Set exercise: Count how many lines below include the string "parts", and give that number without anything else.

---

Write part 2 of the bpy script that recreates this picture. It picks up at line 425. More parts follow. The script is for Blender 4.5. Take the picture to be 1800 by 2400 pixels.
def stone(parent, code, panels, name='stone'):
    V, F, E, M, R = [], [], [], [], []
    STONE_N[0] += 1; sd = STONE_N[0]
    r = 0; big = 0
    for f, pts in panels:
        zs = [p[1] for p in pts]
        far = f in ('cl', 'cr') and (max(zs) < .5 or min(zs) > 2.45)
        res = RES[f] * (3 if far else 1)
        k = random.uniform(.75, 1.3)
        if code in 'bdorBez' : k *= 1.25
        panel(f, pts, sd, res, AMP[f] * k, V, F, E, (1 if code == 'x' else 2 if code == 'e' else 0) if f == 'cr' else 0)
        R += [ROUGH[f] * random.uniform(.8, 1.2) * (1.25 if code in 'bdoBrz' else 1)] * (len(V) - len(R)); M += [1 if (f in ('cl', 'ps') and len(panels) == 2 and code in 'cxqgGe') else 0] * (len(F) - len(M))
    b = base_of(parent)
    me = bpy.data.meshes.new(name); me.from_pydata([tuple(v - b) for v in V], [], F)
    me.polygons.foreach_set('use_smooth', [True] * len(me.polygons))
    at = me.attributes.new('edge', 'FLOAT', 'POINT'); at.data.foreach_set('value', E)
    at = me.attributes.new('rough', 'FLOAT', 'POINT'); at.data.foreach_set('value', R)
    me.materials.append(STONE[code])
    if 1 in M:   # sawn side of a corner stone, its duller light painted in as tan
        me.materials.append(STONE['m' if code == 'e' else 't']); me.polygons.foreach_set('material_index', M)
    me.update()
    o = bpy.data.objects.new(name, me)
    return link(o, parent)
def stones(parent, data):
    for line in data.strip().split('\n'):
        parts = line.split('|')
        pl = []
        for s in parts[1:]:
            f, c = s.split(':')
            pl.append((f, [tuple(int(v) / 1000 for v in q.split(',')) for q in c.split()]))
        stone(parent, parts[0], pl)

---

Written response: 4